Job
Copy out all of the material exactly.

Given data
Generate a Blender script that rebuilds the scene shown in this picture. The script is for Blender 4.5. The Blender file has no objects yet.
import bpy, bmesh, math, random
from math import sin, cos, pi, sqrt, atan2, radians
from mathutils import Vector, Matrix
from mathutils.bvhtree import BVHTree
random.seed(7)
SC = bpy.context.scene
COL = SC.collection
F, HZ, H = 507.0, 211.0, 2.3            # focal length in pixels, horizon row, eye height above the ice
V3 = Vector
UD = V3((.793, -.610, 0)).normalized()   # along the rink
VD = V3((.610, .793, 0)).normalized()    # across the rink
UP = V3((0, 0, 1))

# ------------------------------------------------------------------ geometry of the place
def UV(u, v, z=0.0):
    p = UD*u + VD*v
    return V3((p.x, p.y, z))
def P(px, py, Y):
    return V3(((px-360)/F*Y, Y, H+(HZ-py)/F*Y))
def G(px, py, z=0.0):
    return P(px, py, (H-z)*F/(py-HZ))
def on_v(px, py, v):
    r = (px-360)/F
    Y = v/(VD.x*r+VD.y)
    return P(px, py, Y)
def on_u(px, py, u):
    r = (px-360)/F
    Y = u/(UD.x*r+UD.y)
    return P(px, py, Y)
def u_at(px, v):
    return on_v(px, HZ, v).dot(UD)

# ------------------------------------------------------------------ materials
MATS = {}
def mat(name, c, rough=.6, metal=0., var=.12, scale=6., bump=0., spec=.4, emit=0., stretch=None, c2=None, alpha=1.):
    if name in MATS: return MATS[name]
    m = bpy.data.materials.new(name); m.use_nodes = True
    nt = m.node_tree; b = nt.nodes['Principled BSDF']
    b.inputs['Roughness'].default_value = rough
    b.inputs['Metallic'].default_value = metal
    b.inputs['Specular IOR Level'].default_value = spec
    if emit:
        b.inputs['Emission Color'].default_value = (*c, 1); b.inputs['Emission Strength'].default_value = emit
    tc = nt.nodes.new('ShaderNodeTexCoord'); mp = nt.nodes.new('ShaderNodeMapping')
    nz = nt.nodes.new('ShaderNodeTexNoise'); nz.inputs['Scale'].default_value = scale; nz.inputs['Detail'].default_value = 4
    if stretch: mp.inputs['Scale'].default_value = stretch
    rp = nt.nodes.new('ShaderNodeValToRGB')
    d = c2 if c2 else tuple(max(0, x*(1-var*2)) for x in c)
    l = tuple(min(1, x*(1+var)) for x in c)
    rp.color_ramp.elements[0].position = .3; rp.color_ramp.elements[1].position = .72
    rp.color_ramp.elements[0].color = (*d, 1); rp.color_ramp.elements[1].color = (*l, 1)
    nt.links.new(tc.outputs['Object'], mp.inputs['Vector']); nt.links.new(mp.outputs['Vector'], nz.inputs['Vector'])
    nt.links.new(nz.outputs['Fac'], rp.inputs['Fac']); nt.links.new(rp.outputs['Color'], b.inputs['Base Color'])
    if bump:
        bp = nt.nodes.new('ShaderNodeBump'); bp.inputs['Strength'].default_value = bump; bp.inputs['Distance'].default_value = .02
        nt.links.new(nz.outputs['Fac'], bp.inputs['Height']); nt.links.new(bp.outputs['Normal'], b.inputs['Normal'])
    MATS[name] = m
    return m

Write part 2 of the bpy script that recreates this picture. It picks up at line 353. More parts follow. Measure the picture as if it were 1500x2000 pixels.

Response to the exercise
Generate a Blender script that rebuilds the scene shown in this picture. The script is for Blender 4.5. The Blender file has no objects yet.
import bpy, bmesh, math, random
from math import sin, cos, pi, sqrt, atan2, radians
from mathutils import Vector, Matrix
from mathutils.bvhtree import BVHTree
random.seed(7)
SC = bpy.context.scene
COL = SC.collection
F, HZ, H = 507.0, 211.0, 2.3            # focal length in pixels, horizon row, eye height above the ice
V3 = Vector
UD = V3((.793, -.610, 0)).normalized()   # along the rink
VD = V3((.610, .793, 0)).normalized()    # across the rink
UP = V3((0, 0, 1))

# ------------------------------------------------------------------ geometry of the place
def UV(u, v, z=0.0):
    p = UD*u + VD*v
    return V3((p.x, p.y, z))
def P(px, py, Y):
    return V3(((px-360)/F*Y, Y, H+(HZ-py)/F*Y))
def G(px, py, z=0.0):
    return P(px, py, (H-z)*F/(py-HZ))
def on_v(px, py, v):
    r = (px-360)/F
    Y = v/(VD.x*r+VD.y)
    return P(px, py, Y)
def on_u(px, py, u):
    r = (px-360)/F
    Y = u/(UD.x*r+UD.y)
    return P(px, py, Y)
def u_at(px, v):
    return on_v(px, HZ, v).dot(UD)

# ------------------------------------------------------------------ materials
MATS = {}
def mat(name, c, rough=.6, metal=0., var=.12, scale=6., bump=0., spec=.4, emit=0., stretch=None, c2=None, alpha=1.):
    if name in MATS: return MATS[name]
    m = bpy.data.materials.new(name); m.use_nodes = True
    nt = m.node_tree; b = nt.nodes['Principled BSDF']
    b.inputs['Roughness'].default_value = rough
    b.inputs['Metallic'].default_value = metal
    b.inputs['Specular IOR Level'].default_value = spec
    if emit:
        b.inputs['Emission Color'].default_value = (*c, 1); b.inputs['Emission Strength'].default_value = emit
    tc = nt.nodes.new('ShaderNodeTexCoord'); mp = nt.nodes.new('ShaderNodeMapping')
    nz = nt.nodes.new('ShaderNodeTexNoise'); nz.inputs['Scale'].default_value = scale; nz.inputs['Detail'].default_value = 4
    if stretch: mp.inputs['Scale'].default_value = stretch
    rp = nt.nodes.new('ShaderNodeValToRGB')
    d = c2 if c2 else tuple(max(0, x*(1-var*2)) for x in c)
    l = tuple(min(1, x*(1+var)) for x in c)
    rp.color_ramp.elements[0].position = .3; rp.color_ramp.elements[1].position = .72
    rp.color_ramp.elements[0].color = (*d, 1); rp.color_ramp.elements[1].color = (*l, 1)
    nt.links.new(tc.outputs['Object'], mp.inputs['Vector']); nt.links.new(mp.outputs['Vector'], nz.inputs['Vector'])
    nt.links.new(nz.outputs['Fac'], rp.inputs['Fac']); nt.links.new(rp.outputs['Color'], b.inputs['Base Color'])
    if bump:
        bp = nt.nodes.new('ShaderNodeBump'); bp.inputs['Strength'].default_value = bump; bp.inputs['Distance'].default_value = .02
        nt.links.new(nz.outputs['Fac'], bp.inputs['Height']); nt.links.new(bp.outputs['Normal'], b.inputs['Normal'])
    MATS[name] = m
    return m

Write part 2 of the bpy script that recreates this picture. It picks up at line 353. More parts follow. Measure the picture as if it were 1500x2000 pixels.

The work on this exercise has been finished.